The AI-generated code parallel is direct. AI-generated code is, by definition, code that has not been educated by reality. It has been generated from patterns in training data — from code that was educated by reality, but whose educational context is not preserved in the generation. The AI produces what looks like clean code, because the ugliness of real production code is exactly the kind of pattern that is underrepresented in curated training data. The curators selected for examples that looked like good code, not examples that had been bruised by reality. The AI's output inherits the aesthetic without the education.

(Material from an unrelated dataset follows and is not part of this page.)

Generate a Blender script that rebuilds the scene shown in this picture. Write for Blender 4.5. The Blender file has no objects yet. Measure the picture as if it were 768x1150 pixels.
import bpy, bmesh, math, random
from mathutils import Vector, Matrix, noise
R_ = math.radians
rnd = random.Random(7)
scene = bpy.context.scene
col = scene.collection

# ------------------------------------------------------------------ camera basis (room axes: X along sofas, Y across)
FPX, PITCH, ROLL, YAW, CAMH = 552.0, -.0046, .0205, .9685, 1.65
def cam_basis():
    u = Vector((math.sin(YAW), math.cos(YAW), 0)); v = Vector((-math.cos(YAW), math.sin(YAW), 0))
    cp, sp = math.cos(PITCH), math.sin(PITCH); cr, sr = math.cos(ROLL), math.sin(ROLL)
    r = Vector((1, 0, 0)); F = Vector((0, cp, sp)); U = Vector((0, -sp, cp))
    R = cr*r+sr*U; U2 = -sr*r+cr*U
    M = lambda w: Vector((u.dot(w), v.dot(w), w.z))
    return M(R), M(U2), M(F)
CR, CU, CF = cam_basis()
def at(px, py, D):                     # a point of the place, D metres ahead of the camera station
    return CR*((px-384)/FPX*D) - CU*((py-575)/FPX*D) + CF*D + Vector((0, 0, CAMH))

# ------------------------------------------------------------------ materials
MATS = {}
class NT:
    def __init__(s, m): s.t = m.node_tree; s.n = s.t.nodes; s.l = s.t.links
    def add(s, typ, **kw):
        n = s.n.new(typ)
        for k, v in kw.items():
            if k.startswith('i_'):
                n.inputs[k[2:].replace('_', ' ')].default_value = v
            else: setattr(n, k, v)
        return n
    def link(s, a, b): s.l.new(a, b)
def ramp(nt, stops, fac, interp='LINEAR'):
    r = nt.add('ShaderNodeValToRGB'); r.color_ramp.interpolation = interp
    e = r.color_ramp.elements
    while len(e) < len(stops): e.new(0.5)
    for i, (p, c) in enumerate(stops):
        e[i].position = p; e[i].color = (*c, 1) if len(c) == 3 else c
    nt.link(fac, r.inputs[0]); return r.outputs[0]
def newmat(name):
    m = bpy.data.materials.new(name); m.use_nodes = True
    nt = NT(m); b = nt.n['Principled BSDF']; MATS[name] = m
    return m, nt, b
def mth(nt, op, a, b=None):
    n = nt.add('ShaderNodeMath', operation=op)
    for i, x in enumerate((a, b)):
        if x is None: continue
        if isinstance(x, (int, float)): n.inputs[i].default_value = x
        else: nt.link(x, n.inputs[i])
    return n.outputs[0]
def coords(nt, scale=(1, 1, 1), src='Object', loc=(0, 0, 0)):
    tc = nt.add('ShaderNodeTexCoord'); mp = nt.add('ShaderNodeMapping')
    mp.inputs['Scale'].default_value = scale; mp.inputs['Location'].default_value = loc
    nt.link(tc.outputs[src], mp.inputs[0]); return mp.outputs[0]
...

Spolsky's original warning was about human teams choosing to rewrite their own codebases. The AI-era version of the warning is about human teams choosing to generate codebases from scratch, over and over, at rates that make every project a rewrite. The costs Spolsky documented — the three years Netscape lost, the rediscovery of every lesson its old code had already learned — are distributed across the AI-era software industry in smaller increments, one project at a time, invisible in aggregate but immense in total.
The essay was published April 6, 2000, on joelonsoftware.com. 'Part I' in the title implied a series, but Spolsky never published subsequent parts, which has become part of the essay's lore. The essay remains one of the most cited pieces of software engineering writing and is frequently referenced in discussions of technical debt, rewrites, and legacy code management.
Old code is educated by reality. Its apparent ugliness is evidence of the lessons it has learned, not evidence of its authors' incompetence.
Rewrites pay the full cost again. The education reality provided must be repaid, at the same cost, or the new code will fail.
The knowledge is implicit. It is not documented, because no one documented it; it exists only in the code itself.
Clean code is not necessarily better. Cleanliness can indicate that the code has not yet been tested by reality.
AI-generated code is the ultimate clean rewrite. Its educational context is training data, not production, and the distinction matters enormously when the code encounters real conditions.